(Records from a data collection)
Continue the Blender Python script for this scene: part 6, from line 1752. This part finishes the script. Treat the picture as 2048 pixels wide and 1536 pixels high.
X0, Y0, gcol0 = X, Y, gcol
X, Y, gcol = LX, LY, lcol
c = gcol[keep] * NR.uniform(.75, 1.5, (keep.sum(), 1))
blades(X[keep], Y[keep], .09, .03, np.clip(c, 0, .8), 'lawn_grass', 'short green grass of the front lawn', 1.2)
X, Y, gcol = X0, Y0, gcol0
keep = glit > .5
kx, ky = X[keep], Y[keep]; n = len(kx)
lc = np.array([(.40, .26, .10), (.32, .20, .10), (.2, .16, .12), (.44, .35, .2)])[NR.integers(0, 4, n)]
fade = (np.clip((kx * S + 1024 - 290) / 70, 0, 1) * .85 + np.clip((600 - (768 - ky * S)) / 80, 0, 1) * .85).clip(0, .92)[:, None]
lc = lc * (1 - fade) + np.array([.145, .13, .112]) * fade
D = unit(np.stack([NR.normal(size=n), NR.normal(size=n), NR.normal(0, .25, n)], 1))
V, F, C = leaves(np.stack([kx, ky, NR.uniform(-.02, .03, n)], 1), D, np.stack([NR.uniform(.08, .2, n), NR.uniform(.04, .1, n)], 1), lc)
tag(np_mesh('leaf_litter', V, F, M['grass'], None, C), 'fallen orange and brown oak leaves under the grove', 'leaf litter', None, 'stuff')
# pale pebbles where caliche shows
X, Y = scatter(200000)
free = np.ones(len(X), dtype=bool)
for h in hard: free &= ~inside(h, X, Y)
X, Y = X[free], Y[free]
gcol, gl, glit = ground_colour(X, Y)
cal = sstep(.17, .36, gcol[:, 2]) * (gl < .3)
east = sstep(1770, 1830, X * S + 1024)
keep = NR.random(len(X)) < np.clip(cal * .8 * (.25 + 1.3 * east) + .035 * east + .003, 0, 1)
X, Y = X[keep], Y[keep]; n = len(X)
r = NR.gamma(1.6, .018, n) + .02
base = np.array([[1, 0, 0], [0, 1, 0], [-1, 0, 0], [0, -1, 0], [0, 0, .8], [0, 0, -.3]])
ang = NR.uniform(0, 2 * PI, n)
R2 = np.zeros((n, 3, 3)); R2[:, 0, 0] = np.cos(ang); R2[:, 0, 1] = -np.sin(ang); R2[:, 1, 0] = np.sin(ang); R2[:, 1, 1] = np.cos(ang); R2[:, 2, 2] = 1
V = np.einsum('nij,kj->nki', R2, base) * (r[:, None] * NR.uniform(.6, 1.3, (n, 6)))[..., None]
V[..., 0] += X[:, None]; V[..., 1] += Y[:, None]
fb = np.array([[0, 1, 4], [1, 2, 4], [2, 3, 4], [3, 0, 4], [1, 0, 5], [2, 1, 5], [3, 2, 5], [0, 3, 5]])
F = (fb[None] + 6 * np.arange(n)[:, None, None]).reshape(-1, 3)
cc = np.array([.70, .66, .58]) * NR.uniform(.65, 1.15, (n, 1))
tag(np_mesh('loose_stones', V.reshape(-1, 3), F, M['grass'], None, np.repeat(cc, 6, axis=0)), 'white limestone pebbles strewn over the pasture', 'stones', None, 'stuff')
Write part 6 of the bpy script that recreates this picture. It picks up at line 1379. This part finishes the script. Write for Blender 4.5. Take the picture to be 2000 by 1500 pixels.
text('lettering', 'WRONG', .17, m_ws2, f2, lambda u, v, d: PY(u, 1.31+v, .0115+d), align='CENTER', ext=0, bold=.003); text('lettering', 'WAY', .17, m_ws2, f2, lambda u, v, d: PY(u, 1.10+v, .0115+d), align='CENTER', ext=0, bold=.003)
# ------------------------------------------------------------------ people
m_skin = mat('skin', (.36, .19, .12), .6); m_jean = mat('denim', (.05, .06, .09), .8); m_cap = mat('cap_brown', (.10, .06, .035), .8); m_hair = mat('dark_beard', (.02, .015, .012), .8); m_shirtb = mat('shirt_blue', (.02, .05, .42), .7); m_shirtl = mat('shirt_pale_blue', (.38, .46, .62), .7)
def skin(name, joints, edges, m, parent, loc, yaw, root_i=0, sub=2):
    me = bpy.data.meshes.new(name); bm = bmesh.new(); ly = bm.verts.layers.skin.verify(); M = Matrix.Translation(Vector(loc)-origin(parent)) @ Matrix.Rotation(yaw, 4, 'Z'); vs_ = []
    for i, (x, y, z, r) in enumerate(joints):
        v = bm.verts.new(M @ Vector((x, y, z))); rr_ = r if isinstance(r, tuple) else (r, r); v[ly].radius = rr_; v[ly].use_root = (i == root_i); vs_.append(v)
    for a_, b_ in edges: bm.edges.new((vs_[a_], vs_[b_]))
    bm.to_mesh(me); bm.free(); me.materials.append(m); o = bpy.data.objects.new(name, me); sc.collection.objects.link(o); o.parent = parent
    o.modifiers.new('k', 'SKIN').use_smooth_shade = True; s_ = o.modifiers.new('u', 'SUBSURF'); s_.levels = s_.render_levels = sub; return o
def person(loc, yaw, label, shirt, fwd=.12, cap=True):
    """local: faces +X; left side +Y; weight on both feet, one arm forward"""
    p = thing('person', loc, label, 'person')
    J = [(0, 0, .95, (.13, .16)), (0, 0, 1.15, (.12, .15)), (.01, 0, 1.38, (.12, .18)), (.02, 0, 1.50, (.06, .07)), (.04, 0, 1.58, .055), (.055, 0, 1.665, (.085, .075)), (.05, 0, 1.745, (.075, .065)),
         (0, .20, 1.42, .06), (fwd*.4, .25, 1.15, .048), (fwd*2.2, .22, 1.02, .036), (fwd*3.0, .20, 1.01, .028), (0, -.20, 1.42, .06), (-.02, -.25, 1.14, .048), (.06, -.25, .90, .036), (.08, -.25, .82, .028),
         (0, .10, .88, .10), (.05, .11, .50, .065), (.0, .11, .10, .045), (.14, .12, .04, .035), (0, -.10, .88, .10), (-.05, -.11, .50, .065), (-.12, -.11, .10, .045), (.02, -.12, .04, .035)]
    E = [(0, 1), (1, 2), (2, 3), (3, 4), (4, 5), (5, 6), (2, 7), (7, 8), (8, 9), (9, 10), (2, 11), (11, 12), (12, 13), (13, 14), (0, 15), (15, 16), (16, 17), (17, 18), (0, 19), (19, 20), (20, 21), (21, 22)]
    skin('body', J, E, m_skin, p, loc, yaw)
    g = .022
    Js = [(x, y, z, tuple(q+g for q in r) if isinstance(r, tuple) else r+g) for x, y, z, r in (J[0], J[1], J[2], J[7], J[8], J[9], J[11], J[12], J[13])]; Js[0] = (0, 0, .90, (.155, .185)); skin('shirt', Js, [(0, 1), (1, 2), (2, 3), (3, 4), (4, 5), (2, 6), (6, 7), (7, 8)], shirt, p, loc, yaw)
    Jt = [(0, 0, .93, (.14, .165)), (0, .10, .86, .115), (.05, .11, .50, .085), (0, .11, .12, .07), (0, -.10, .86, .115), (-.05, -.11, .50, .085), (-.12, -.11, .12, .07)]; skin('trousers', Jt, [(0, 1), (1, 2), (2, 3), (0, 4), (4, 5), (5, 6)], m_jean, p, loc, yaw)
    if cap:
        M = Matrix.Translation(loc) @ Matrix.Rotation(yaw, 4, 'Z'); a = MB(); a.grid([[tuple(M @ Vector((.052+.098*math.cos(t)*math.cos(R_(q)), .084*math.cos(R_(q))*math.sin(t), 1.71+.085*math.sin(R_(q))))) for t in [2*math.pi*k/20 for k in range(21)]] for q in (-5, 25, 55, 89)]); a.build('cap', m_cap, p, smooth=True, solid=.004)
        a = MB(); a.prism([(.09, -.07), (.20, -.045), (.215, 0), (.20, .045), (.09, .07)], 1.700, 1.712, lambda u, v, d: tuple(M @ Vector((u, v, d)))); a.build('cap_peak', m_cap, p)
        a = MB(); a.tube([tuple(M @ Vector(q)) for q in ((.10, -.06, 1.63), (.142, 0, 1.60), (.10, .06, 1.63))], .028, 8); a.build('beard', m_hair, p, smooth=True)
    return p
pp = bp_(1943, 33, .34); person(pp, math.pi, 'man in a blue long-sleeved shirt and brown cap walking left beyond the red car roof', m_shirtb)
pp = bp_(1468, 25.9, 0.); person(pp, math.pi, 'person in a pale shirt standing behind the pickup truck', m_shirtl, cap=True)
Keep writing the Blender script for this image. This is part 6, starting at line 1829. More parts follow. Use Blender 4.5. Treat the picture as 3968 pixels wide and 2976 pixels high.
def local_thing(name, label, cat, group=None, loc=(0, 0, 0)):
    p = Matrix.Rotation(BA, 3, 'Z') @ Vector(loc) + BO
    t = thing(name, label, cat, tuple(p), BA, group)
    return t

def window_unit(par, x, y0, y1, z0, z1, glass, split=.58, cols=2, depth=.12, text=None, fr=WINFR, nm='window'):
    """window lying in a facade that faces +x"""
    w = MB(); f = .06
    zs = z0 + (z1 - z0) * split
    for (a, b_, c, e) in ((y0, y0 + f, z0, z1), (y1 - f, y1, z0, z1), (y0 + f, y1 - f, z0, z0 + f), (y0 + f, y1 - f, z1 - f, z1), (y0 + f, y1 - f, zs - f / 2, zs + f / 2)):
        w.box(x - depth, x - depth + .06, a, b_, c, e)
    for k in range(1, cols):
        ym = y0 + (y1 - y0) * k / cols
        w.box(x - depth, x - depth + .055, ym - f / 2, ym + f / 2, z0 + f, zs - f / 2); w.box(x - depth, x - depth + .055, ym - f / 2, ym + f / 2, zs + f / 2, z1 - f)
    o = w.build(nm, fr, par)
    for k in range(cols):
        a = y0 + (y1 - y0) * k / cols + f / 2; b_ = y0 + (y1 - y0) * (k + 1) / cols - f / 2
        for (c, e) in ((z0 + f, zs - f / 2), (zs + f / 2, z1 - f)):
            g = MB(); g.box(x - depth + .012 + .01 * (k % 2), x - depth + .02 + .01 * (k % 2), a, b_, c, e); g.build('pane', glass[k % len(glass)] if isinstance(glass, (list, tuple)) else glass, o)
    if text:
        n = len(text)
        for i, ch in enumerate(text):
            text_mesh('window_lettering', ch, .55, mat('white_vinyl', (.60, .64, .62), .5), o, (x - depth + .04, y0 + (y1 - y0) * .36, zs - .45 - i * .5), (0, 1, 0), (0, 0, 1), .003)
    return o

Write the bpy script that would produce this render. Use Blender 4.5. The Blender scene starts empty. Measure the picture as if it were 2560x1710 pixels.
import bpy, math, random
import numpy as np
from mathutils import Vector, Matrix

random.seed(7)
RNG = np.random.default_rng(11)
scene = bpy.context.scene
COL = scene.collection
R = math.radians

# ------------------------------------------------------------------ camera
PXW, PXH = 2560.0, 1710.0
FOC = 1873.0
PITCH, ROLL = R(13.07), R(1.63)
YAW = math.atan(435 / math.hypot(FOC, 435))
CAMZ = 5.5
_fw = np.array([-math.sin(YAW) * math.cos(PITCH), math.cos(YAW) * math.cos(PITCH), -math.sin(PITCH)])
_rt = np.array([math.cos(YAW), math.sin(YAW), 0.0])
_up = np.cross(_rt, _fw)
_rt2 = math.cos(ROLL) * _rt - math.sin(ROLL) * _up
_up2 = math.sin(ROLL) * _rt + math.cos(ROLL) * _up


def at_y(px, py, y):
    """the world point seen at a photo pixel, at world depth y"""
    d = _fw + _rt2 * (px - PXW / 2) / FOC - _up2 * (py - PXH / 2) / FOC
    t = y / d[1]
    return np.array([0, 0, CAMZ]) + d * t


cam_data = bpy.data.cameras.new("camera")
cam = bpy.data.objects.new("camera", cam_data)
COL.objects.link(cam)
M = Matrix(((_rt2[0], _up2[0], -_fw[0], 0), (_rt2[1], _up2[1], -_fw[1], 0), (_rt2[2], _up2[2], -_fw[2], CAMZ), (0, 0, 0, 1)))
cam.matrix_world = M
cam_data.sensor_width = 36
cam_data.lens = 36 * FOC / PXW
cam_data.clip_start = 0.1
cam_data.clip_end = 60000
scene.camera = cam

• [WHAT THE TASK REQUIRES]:
Copy each line containing the word "scene" from the data.

• [RESPONSE]:
Continue the Blender Python script for this scene: part 6, from line 1752. This part finishes the script. Treat the picture as 2048 pixels wide and 1536 pixels high.
Write the bpy script that would produce this render. Use Blender 4.5. The Blender scene starts empty. Measure the picture as if it were 2560x1710 pixels.
scene = bpy.context.scene
COL = scene.collection
scene.camera = cam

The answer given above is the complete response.